Saturday, July 14, 2012

Thursday, July 5, 2012

CHURCH

I've been going to church the last 3 weeks. Trying to make it a habit again because I think its good for me. I like the structure, the community, and the singing. It feels good to touch base with God and have a minute to think. Here's the problem with the minute to think part. I get very very very sad sitting there thinking. I see all these wonderful women, they are beautiful and kind and have kids and husbands and seem to have it all together. I know they are human and have flaws and all that, but damn, they are amazing! I will never be one of them and it really bums me out. I know we shouldn't compare ourselves to others, but how can I not? We come from the same background, and yet somehow I totally missed the boat. I beat to my own drummer, I'm weird, unsure of everything, and still feel like I don't have an identity.
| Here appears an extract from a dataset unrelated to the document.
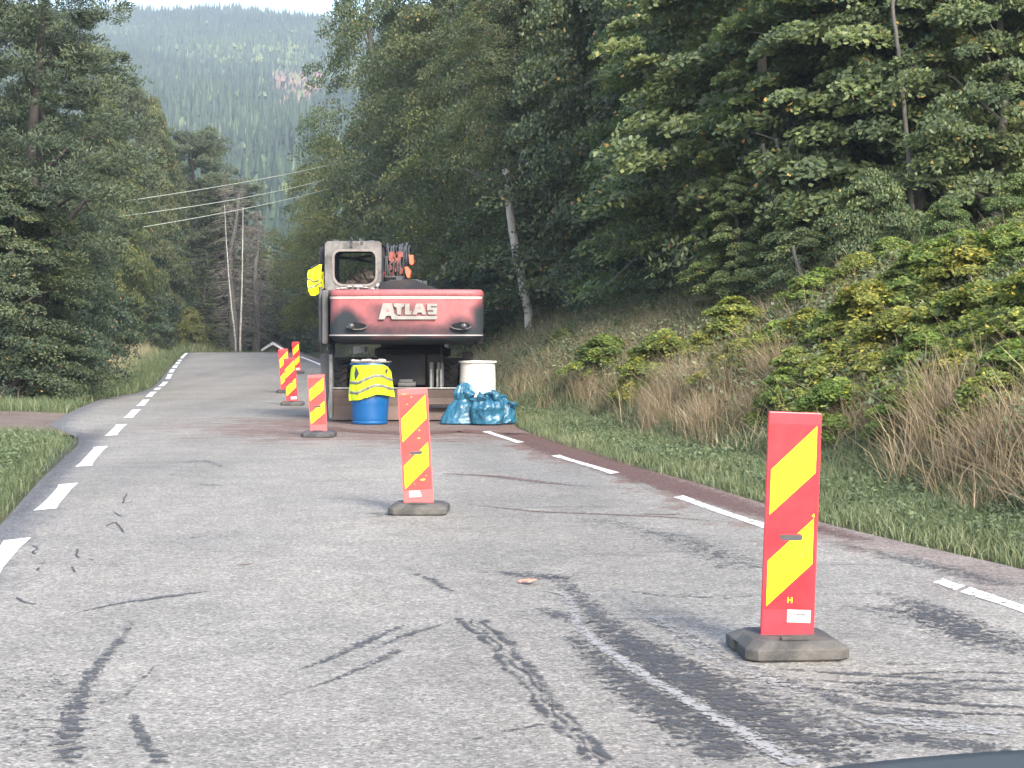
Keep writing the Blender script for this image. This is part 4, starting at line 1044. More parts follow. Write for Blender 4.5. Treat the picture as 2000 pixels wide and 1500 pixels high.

Its like they knew something early on that I didn't. What did I miss?!! Anyway, I'm going to keep going to church, despite how bad I feel about myself when I go. After all, I really like the singing.

SISTER SAID

"Put this on your blog!" "I pray and I don't get answers. Whenever I just do what I want it turns out best. I didn't pray about marrying my husband, or about my career, or about where I should move and it all turned out great! Now I'm praying to get pregnant, and asking what I should do to make it happen. I get no answer. I'm taking all these hormones and going to the doctor all the time and I'm miserable. I'm taking my life back and going with what I feel is right for me because that's what always works out." Amen sister!

HE SAID TO ME

"He should know better than to go after a Vaughn girl, especially the queen bee."